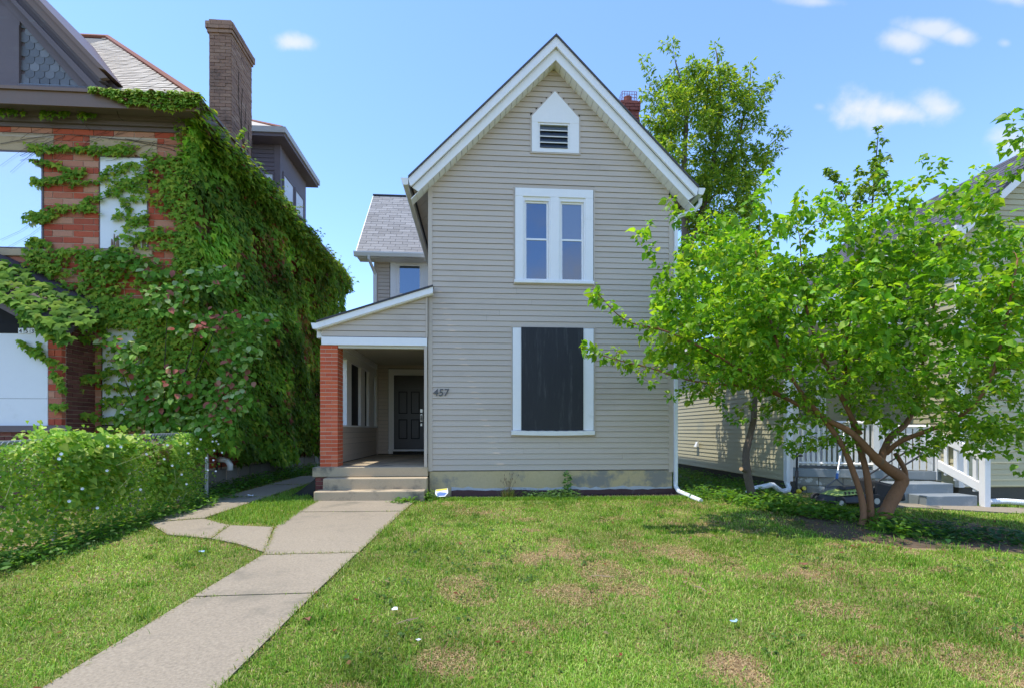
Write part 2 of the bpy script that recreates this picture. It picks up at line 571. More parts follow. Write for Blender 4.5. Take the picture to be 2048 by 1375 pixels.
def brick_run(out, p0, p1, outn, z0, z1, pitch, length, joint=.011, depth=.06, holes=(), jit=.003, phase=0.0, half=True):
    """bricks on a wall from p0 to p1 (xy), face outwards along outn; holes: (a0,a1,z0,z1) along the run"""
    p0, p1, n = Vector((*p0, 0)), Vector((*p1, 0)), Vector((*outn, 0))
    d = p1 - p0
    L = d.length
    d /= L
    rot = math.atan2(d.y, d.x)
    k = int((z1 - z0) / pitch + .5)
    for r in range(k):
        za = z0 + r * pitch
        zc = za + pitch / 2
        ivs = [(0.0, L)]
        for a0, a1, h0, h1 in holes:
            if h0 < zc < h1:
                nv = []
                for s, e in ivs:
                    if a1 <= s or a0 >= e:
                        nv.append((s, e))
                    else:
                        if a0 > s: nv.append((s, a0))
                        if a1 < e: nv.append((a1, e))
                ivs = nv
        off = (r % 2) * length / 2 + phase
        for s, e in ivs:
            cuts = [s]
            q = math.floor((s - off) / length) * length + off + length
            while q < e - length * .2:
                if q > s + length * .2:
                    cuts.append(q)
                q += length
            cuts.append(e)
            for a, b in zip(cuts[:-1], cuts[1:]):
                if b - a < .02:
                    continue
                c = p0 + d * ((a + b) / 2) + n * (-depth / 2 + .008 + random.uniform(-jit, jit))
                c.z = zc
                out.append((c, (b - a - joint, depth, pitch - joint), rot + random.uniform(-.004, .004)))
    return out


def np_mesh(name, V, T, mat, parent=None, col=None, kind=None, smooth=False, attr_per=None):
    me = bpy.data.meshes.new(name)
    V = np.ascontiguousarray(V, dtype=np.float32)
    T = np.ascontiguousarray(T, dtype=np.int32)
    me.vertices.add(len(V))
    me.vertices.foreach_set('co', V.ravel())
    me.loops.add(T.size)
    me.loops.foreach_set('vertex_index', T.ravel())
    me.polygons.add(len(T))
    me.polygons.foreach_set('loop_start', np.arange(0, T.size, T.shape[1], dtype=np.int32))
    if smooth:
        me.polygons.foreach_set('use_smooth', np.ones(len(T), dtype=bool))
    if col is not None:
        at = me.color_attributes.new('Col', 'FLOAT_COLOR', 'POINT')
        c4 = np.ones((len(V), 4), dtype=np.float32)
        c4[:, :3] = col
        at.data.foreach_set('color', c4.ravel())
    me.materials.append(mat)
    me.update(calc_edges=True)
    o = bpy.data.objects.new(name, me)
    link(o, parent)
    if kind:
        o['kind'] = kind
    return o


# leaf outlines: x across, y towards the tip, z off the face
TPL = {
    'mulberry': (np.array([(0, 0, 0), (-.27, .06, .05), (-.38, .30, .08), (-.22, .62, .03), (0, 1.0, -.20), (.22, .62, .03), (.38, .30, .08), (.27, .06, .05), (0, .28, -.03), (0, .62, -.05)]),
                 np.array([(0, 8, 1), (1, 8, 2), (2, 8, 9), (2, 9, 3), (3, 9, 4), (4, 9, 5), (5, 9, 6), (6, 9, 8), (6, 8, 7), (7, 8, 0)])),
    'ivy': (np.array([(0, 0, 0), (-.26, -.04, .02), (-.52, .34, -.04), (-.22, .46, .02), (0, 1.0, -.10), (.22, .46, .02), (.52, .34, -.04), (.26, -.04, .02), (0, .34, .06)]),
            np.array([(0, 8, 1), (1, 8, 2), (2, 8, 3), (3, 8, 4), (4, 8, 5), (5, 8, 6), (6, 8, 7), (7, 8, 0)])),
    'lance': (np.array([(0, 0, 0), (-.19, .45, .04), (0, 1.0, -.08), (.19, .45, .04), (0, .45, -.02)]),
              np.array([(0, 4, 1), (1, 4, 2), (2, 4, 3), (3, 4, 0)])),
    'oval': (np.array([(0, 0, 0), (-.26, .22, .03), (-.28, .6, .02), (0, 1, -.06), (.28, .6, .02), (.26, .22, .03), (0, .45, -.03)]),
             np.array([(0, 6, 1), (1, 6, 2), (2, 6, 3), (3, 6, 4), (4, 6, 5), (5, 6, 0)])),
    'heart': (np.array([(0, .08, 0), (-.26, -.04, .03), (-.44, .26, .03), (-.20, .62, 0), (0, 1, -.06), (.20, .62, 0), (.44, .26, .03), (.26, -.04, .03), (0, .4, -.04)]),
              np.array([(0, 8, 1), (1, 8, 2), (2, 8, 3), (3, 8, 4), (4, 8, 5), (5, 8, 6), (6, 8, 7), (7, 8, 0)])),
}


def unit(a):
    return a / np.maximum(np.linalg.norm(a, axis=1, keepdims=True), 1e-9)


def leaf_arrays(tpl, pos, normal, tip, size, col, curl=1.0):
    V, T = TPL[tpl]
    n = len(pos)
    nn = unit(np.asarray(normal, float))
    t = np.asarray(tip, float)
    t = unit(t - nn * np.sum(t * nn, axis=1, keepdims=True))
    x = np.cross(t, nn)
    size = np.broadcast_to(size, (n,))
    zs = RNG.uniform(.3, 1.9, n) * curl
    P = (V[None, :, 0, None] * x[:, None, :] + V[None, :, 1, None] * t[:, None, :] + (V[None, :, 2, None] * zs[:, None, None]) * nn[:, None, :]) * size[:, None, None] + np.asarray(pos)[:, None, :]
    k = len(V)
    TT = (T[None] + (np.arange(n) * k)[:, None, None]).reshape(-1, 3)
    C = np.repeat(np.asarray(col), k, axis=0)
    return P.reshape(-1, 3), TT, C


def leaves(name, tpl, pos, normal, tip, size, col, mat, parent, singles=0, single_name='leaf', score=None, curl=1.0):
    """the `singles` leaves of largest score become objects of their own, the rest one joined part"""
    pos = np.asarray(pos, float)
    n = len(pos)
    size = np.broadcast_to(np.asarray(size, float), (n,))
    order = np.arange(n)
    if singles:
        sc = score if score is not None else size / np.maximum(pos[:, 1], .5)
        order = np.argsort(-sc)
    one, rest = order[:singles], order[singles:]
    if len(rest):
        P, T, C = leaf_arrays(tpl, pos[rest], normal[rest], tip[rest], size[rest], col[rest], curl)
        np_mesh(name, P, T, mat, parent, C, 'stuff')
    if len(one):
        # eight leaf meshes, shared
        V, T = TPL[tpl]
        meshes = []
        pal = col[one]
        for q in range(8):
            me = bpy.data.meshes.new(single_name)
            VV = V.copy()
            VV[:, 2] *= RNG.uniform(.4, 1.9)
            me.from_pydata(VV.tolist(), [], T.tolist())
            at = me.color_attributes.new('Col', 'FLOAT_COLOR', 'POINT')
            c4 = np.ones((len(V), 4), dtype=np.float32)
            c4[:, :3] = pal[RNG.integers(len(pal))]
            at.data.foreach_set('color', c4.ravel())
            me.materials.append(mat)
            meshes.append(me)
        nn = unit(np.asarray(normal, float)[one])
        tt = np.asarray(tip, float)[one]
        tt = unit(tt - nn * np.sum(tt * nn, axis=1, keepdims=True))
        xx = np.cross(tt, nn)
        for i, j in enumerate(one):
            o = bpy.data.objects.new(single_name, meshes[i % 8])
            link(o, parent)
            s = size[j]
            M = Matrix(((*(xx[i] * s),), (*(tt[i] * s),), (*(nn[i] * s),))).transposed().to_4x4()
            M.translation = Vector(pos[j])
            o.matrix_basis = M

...

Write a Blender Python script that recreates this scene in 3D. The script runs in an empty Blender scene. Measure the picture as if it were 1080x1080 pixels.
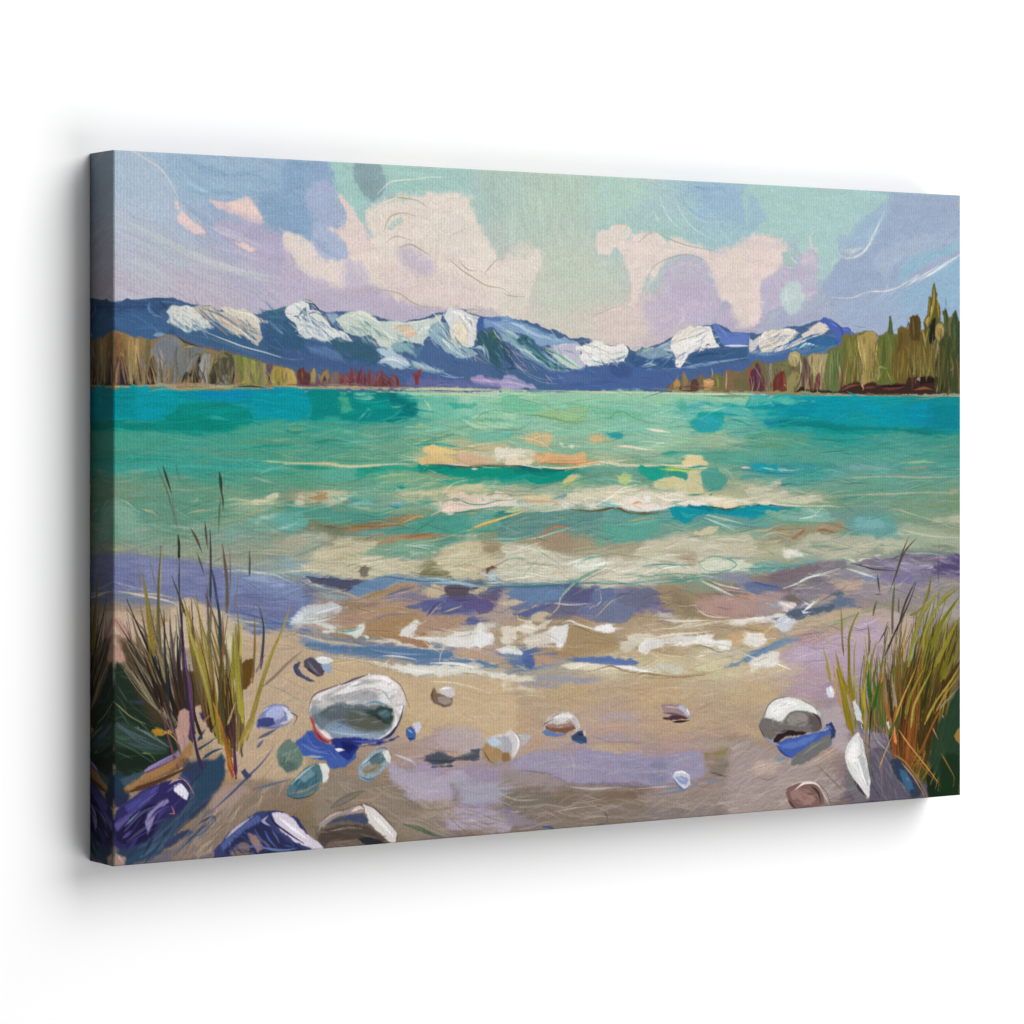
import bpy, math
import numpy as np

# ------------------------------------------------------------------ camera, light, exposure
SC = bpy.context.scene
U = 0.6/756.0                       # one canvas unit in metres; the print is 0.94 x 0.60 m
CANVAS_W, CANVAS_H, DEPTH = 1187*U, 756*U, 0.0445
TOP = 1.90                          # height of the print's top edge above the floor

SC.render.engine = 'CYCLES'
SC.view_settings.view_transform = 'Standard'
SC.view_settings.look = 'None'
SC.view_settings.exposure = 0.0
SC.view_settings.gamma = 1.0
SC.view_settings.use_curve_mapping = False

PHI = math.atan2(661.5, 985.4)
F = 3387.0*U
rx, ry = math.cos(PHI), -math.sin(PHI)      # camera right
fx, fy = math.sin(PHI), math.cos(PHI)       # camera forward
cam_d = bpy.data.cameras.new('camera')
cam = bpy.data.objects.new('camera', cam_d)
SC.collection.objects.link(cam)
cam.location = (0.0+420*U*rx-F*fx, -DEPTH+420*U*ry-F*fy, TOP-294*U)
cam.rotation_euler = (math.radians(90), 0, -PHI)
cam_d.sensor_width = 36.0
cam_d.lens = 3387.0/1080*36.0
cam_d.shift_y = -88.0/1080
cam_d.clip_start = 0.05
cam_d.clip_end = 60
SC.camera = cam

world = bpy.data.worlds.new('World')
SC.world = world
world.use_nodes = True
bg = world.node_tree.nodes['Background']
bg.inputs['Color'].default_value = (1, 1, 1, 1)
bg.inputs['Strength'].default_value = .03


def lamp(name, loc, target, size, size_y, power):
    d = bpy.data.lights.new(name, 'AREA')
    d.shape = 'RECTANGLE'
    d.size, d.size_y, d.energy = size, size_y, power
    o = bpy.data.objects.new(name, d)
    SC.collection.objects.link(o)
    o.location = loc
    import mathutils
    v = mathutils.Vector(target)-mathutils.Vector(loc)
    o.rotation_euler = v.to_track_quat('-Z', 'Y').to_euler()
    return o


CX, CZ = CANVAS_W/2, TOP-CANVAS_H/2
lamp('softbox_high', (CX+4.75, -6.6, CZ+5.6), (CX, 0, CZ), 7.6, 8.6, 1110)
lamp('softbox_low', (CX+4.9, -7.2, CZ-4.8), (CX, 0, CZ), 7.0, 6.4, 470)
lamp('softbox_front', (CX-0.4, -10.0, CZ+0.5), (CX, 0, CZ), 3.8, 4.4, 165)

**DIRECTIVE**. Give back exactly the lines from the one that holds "Write a Blender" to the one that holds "SC.view_settings.use_curve_mapping = False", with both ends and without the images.

**FULL RESPONSE**.
Write a Blender Python script that recreates this scene in 3D. The script runs in an empty Blender scene. Measure the picture as if it were 1080x1080 pixels.
import bpy, math
import numpy as np

# ------------------------------------------------------------------ camera, light, exposure
SC = bpy.context.scene
U = 0.6/756.0                       # one canvas unit in metres; the print is 0.94 x 0.60 m
CANVAS_W, CANVAS_H, DEPTH = 1187*U, 756*U, 0.0445
TOP = 1.90                          # height of the print's top edge above the floor

SC.render.engine = 'CYCLES'
SC.view_settings.view_transform = 'Standard'
SC.view_settings.look = 'None'
SC.view_settings.exposure = 0.0
SC.view_settings.gamma = 1.0
SC.view_settings.use_curve_mapping = False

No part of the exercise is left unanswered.